*WHAT TO PRODUCE*:
Copy exactly the lines from the one containing "Model this scene" through the one containing "sc.cycles.diffuse_bounces = 5", both included, and nothing else.

+++

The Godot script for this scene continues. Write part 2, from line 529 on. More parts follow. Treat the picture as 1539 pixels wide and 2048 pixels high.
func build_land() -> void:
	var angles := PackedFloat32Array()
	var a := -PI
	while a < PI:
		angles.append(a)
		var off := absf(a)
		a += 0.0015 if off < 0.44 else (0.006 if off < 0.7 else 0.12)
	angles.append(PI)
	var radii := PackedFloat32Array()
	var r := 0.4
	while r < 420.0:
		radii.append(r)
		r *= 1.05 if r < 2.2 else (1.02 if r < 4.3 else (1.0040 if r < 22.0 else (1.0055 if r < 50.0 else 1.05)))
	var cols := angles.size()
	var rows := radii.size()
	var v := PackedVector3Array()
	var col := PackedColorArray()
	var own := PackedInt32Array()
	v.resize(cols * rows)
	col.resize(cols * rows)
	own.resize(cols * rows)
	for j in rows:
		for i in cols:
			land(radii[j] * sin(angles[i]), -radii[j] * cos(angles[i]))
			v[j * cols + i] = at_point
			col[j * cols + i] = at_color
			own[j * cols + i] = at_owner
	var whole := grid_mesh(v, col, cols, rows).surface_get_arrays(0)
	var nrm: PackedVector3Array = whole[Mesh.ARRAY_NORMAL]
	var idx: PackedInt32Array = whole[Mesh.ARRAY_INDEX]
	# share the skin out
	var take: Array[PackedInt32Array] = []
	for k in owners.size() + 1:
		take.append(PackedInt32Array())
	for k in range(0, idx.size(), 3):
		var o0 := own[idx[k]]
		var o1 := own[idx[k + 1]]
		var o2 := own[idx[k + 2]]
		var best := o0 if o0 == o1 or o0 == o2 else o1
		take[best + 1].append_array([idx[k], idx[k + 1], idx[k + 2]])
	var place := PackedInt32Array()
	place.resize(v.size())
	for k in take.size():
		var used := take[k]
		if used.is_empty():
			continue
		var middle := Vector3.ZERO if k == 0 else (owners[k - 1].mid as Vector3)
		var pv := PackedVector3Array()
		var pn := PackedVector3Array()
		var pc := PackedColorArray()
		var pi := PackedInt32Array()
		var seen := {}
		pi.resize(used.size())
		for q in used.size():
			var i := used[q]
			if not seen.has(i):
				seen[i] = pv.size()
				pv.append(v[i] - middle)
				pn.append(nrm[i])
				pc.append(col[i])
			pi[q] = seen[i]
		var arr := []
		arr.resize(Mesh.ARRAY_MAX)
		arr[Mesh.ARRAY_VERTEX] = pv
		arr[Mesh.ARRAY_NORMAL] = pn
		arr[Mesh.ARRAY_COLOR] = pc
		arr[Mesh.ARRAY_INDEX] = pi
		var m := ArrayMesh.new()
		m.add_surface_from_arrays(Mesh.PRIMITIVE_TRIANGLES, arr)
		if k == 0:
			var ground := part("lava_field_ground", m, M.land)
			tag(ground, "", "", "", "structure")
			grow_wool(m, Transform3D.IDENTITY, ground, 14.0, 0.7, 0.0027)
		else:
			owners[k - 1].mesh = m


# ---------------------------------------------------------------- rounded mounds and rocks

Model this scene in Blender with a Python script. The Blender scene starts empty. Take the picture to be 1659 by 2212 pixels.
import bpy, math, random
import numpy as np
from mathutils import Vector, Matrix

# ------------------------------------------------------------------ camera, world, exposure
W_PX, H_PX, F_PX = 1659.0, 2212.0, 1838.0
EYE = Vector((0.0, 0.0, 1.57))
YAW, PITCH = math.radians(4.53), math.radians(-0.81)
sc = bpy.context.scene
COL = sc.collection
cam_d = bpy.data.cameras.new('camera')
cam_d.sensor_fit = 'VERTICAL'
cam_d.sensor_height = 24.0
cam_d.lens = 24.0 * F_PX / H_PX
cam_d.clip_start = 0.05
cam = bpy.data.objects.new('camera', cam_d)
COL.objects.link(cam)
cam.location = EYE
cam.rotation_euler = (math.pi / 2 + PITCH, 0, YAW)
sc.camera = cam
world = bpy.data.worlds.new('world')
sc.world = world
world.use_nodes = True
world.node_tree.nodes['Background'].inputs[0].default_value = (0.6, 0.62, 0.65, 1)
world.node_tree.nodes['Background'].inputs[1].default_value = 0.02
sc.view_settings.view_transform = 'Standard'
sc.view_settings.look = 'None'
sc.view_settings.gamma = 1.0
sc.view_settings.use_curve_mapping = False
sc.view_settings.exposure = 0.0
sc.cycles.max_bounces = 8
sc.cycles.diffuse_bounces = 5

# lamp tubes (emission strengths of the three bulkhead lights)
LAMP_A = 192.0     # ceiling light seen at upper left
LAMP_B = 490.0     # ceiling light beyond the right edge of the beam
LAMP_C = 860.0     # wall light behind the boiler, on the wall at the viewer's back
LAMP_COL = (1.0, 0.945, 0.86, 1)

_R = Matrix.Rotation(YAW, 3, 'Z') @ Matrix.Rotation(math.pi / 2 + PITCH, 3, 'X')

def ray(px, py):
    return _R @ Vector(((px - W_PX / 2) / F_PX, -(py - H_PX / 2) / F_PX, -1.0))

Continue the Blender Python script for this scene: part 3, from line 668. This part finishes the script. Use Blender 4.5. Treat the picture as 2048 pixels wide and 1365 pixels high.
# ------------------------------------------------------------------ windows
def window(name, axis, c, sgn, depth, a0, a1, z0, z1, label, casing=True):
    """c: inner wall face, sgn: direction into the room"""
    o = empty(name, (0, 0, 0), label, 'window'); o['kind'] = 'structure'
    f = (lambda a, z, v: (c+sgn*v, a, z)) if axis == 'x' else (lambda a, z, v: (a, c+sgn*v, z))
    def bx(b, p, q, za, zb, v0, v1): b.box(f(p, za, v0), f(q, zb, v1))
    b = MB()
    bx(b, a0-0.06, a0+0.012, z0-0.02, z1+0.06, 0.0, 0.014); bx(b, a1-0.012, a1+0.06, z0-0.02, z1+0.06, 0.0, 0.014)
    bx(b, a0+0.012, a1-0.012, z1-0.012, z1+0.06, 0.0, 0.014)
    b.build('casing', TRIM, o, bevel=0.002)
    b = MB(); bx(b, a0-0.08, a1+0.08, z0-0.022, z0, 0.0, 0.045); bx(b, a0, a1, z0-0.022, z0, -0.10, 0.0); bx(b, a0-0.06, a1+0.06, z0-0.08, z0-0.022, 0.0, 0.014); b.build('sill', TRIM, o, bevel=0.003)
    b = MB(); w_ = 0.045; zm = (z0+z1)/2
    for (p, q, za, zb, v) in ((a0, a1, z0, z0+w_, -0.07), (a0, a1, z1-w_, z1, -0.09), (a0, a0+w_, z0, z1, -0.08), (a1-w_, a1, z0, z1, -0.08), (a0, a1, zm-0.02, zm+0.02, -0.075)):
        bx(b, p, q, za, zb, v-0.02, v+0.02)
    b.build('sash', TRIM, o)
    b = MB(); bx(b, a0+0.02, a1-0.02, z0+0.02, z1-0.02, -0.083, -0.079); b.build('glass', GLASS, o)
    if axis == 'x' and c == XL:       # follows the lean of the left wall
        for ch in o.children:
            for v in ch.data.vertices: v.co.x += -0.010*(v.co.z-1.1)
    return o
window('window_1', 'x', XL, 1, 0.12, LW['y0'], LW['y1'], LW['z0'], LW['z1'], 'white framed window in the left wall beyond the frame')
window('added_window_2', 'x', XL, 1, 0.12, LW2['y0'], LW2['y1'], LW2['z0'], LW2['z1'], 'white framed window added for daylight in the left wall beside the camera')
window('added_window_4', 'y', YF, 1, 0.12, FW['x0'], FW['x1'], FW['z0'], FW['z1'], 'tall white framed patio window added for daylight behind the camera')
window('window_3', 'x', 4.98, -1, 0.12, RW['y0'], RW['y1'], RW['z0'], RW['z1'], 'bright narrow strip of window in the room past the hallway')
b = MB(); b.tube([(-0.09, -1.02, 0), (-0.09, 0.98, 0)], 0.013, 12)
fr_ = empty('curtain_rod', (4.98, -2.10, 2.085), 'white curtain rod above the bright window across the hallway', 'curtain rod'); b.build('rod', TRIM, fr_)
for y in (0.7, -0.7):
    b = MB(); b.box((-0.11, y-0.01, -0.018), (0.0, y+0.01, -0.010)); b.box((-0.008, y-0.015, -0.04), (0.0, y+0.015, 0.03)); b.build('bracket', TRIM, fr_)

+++

*CORRECT RESPONSE*:
Model this scene in Blender with a Python script. The Blender scene starts empty. Take the picture to be 1659 by 2212 pixels.
import bpy, math, random
import numpy as np
from mathutils import Vector, Matrix

# ------------------------------------------------------------------ camera, world, exposure
W_PX, H_PX, F_PX = 1659.0, 2212.0, 1838.0
EYE = Vector((0.0, 0.0, 1.57))
YAW, PITCH = math.radians(4.53), math.radians(-0.81)
sc = bpy.context.scene
COL = sc.collection
cam_d = bpy.data.cameras.new('camera')
cam_d.sensor_fit = 'VERTICAL'
cam_d.sensor_height = 24.0
cam_d.lens = 24.0 * F_PX / H_PX
cam_d.clip_start = 0.05
cam = bpy.data.objects.new('camera', cam_d)
COL.objects.link(cam)
cam.location = EYE
cam.rotation_euler = (math.pi / 2 + PITCH, 0, YAW)
sc.camera = cam
world = bpy.data.worlds.new('world')
sc.world = world
world.use_nodes = True
world.node_tree.nodes['Background'].inputs[0].default_value = (0.6, 0.62, 0.65, 1)
world.node_tree.nodes['Background'].inputs[1].default_value = 0.02
sc.view_settings.view_transform = 'Standard'
sc.view_settings.look = 'None'
sc.view_settings.gamma = 1.0
sc.view_settings.use_curve_mapping = False
sc.view_settings.exposure = 0.0
sc.cycles.max_bounces = 8
sc.cycles.diffuse_bounces = 5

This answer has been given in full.